## Dataset extract
begin
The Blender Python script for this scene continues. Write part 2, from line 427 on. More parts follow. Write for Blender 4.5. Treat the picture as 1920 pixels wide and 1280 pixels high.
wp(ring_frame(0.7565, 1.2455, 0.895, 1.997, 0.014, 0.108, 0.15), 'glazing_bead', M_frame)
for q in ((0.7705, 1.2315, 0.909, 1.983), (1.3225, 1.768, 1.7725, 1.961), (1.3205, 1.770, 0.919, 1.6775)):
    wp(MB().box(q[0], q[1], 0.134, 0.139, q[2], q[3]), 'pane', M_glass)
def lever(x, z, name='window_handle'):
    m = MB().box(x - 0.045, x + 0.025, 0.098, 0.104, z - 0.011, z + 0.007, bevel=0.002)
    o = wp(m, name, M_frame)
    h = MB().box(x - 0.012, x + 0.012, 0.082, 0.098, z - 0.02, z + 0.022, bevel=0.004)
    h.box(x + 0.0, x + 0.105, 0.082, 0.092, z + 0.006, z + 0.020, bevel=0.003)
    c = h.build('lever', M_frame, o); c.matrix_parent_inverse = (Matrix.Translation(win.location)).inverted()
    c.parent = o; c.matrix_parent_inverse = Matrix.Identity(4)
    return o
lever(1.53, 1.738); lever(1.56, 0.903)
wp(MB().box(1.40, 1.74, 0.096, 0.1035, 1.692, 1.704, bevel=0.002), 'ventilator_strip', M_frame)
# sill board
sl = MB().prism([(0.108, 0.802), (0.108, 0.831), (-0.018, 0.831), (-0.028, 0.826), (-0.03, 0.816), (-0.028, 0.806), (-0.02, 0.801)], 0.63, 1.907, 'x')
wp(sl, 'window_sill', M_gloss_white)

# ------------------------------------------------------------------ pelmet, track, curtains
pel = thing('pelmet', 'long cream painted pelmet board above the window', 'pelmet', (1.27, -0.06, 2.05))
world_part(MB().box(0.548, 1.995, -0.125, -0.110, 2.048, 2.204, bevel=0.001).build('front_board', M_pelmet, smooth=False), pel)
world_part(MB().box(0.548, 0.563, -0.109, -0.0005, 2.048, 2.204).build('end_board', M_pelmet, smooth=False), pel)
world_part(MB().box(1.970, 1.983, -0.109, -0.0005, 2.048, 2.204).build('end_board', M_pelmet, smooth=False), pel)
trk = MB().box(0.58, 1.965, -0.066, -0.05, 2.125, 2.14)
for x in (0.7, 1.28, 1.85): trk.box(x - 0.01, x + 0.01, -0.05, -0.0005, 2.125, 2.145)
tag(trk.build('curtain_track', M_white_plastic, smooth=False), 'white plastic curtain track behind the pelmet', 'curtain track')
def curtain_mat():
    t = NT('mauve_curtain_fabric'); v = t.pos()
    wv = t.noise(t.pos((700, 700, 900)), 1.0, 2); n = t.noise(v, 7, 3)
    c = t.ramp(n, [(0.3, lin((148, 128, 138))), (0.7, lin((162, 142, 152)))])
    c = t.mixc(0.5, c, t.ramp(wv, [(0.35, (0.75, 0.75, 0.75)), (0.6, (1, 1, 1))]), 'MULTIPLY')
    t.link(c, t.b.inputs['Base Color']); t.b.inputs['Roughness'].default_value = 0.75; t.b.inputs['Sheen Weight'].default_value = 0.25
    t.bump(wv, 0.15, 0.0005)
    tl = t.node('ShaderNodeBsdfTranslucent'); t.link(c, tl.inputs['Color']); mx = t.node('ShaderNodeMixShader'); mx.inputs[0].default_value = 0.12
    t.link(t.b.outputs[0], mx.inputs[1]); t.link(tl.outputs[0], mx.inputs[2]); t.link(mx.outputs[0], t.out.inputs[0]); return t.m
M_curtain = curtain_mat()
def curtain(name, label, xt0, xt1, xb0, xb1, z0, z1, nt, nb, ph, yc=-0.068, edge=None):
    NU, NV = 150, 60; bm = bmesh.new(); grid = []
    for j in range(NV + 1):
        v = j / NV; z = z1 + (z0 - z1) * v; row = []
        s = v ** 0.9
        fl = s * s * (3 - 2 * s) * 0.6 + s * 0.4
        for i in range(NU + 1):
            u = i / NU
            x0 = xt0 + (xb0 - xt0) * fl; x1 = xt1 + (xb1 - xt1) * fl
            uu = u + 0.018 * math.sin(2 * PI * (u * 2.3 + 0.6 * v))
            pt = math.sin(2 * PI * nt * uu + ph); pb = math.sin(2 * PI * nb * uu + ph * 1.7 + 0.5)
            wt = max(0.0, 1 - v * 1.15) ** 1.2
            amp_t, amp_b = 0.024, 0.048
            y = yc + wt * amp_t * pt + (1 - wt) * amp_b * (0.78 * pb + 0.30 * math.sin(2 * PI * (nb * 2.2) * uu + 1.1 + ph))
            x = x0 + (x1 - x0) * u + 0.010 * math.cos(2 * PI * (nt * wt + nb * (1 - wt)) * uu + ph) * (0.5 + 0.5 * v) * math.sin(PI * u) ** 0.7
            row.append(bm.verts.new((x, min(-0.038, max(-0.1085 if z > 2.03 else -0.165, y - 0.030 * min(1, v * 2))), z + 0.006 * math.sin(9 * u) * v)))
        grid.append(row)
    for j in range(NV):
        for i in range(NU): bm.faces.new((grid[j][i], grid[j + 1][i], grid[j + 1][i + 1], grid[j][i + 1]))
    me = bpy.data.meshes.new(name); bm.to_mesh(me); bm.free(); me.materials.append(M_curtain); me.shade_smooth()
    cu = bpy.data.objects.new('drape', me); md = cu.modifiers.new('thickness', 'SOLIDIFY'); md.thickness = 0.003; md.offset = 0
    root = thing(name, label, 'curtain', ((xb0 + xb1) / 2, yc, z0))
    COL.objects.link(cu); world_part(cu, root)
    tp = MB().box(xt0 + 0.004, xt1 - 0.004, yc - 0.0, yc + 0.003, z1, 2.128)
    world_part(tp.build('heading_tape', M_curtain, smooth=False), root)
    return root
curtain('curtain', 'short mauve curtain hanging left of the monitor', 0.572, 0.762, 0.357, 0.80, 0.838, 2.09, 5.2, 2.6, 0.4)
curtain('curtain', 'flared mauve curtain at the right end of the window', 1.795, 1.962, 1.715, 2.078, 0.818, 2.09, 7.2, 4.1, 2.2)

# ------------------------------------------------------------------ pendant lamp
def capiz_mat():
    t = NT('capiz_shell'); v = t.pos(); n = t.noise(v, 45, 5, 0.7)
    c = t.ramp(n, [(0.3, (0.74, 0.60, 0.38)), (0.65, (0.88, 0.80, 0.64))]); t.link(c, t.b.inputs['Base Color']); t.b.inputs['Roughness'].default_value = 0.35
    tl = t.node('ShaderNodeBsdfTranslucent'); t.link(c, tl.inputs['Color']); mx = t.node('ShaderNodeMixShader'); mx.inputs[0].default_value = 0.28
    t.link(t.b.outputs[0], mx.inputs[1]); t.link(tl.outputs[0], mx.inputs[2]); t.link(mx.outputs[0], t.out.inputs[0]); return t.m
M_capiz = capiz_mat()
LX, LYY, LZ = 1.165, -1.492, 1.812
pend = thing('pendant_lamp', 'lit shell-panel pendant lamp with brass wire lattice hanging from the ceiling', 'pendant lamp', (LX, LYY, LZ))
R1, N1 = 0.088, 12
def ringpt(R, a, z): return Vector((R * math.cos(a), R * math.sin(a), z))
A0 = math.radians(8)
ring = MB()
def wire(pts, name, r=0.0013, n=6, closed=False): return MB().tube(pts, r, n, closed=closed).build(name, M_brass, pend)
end
Only the lines from the beginning of the material above through the line with "wp(sl, 'window_sill', M_gloss_white)" are wanted; extract them exactly.

## Solution to this exercise
The Blender Python script for this scene continues. Write part 2, from line 427 on. More parts follow. Write for Blender 4.5. Treat the picture as 1920 pixels wide and 1280 pixels high.
wp(ring_frame(0.7565, 1.2455, 0.895, 1.997, 0.014, 0.108, 0.15), 'glazing_bead', M_frame)
for q in ((0.7705, 1.2315, 0.909, 1.983), (1.3225, 1.768, 1.7725, 1.961), (1.3205, 1.770, 0.919, 1.6775)):
    wp(MB().box(q[0], q[1], 0.134, 0.139, q[2], q[3]), 'pane', M_glass)
def lever(x, z, name='window_handle'):
    m = MB().box(x - 0.045, x + 0.025, 0.098, 0.104, z - 0.011, z + 0.007, bevel=0.002)
    o = wp(m, name, M_frame)
    h = MB().box(x - 0.012, x + 0.012, 0.082, 0.098, z - 0.02, z + 0.022, bevel=0.004)
    h.box(x + 0.0, x + 0.105, 0.082, 0.092, z + 0.006, z + 0.020, bevel=0.003)
    c = h.build('lever', M_frame, o); c.matrix_parent_inverse = (Matrix.Translation(win.location)).inverted()
    c.parent = o; c.matrix_parent_inverse = Matrix.Identity(4)
    return o
lever(1.53, 1.738); lever(1.56, 0.903)
wp(MB().box(1.40, 1.74, 0.096, 0.1035, 1.692, 1.704, bevel=0.002), 'ventilator_strip', M_frame)
# sill board
sl = MB().prism([(0.108, 0.802), (0.108, 0.831), (-0.018, 0.831), (-0.028, 0.826), (-0.03, 0.816), (-0.028, 0.806), (-0.02, 0.801)], 0.63, 1.907, 'x')
wp(sl, 'window_sill', M_gloss_white)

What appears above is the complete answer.